Over these past couple of months, I have learned that grieving is an important process: A life changing process.  It is tempting to want to avoid the pain, not think about it…busy myself and move on.  But if I don’t grieve well, I will become stuck in a place that will negatively affect every area of my life.  Facing my loss has been very difficult and I was advised not to deal with such a tragedy alone. Fortunately, I've had my husband and close friends, who have continued to walk with me and provide the support, the hugs and the listening ears I’ve needed. I’m thankful for them, because I know that if I don’t allow myself to face the reality of losing my mother, I will never see the good that is waiting for me on the other side of grief.
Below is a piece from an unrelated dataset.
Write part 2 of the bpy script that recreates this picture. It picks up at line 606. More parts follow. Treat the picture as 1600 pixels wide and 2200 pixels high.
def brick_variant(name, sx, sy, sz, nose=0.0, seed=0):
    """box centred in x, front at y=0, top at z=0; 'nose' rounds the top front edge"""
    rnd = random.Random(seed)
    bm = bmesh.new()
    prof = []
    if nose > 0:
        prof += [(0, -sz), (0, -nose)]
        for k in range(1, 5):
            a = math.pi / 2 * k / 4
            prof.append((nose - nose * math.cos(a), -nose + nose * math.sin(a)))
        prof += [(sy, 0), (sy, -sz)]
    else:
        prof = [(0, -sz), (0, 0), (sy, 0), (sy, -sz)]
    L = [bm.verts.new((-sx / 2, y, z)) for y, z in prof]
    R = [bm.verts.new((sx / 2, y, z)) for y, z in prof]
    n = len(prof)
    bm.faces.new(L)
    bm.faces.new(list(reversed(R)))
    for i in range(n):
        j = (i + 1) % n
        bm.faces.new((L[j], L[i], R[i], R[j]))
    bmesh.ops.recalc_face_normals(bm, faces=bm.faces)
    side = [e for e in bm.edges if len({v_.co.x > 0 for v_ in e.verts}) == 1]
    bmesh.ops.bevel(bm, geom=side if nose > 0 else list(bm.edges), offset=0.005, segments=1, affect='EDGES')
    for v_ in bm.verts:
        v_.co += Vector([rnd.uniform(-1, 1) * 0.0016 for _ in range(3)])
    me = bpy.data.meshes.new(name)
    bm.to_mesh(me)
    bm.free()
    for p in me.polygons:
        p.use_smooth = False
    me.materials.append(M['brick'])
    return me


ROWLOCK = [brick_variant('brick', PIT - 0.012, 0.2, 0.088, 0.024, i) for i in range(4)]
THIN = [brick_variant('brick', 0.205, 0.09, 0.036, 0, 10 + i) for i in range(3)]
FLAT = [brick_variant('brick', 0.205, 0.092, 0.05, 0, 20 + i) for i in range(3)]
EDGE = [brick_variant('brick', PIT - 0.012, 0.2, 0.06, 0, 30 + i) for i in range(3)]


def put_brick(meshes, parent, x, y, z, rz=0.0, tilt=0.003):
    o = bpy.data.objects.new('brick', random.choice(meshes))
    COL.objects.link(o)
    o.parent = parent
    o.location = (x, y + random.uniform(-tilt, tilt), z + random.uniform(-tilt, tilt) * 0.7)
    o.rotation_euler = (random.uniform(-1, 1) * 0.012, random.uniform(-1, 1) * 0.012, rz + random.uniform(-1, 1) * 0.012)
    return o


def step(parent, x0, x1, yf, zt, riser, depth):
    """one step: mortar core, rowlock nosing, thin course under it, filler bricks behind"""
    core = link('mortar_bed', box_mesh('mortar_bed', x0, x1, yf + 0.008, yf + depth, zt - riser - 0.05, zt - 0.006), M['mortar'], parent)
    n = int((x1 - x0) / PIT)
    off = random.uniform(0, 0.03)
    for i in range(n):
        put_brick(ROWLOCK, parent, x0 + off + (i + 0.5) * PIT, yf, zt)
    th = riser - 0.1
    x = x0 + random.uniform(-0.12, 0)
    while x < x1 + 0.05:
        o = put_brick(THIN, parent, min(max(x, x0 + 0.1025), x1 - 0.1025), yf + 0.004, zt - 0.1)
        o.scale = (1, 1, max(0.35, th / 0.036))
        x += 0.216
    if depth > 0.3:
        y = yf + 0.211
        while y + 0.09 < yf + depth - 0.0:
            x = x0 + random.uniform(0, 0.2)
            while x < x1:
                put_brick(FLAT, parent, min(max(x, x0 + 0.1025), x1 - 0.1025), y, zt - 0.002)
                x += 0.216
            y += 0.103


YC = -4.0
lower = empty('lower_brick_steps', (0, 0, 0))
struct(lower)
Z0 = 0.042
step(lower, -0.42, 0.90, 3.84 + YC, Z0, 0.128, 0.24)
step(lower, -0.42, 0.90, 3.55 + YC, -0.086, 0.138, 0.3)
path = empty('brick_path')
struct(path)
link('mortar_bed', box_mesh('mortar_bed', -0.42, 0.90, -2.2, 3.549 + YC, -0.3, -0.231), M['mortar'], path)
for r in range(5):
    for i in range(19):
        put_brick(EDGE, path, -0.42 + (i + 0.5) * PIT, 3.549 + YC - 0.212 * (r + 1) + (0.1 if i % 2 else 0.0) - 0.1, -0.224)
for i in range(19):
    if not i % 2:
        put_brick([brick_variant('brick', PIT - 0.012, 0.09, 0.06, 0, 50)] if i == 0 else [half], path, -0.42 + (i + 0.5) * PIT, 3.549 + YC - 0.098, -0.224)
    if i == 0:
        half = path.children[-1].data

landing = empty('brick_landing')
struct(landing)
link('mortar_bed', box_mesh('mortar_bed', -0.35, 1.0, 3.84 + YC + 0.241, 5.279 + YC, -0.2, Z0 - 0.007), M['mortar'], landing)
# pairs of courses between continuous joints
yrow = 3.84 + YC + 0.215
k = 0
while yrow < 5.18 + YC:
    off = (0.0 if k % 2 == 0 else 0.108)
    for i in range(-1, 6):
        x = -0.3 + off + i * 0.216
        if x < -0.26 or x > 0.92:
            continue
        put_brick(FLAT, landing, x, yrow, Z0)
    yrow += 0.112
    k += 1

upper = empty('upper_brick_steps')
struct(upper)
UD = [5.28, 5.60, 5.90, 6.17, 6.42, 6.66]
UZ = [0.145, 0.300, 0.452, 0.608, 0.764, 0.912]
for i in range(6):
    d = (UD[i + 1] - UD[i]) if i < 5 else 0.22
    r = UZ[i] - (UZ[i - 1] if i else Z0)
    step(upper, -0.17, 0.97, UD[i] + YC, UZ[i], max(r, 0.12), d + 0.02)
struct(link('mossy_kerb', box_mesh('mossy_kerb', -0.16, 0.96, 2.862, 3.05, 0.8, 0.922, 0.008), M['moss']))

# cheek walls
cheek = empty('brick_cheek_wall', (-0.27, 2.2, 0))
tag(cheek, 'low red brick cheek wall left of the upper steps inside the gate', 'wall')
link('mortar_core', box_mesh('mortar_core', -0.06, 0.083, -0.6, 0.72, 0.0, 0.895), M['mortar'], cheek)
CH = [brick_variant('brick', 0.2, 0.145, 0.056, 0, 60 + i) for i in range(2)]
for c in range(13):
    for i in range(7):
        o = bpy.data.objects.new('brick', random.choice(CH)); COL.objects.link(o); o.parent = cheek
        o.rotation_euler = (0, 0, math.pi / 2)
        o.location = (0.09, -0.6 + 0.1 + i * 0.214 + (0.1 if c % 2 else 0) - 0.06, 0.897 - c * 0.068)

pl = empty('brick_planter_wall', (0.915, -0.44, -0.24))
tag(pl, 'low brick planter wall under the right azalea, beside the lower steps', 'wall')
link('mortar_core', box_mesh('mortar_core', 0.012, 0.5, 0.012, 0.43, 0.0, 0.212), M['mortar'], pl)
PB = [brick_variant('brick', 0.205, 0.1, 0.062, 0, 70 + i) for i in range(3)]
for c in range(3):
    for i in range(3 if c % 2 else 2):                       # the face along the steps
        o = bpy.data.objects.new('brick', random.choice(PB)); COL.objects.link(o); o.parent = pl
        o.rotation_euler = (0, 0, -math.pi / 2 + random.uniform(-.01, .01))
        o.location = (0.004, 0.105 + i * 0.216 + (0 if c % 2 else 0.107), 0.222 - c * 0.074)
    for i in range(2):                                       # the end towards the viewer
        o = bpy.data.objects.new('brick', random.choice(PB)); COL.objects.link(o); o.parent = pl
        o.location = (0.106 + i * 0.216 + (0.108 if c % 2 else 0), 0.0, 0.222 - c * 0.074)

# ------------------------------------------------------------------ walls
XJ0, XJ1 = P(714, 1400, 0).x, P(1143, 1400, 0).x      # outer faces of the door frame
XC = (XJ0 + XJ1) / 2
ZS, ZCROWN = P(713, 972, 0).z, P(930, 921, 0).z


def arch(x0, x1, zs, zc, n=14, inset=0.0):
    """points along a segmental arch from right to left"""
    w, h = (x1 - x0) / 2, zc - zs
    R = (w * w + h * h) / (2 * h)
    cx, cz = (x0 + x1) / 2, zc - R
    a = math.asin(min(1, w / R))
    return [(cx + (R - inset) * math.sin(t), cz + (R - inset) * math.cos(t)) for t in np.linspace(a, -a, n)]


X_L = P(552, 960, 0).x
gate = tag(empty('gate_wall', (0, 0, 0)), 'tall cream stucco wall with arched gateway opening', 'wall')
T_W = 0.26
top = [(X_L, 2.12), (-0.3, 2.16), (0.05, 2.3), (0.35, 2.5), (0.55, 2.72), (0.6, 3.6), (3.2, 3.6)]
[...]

It has taken me a while to accept my mother’s death as a reality. Please know, that this does not mean that I don’t still have waves of deep sadness. But it does mean that the trauma of losing my mother is slowly being replaced by the sweet memories of her that will always be a part of me. Sometimes the waves of pain seem too hard to bear. Then, at other times, the reality that she is in heaven and I will see her again is more real than the ground I stand on. I’m thankful for this comfort. Still, I miss her very much.

If ever you think of me, please pray that God will use this time in my life to mold me into the woman He desires me to be.  Also pray that I would hold on to everything my mother gave me, and that the memories of our extraordinary life together would bring the needed joy to my hurting heart.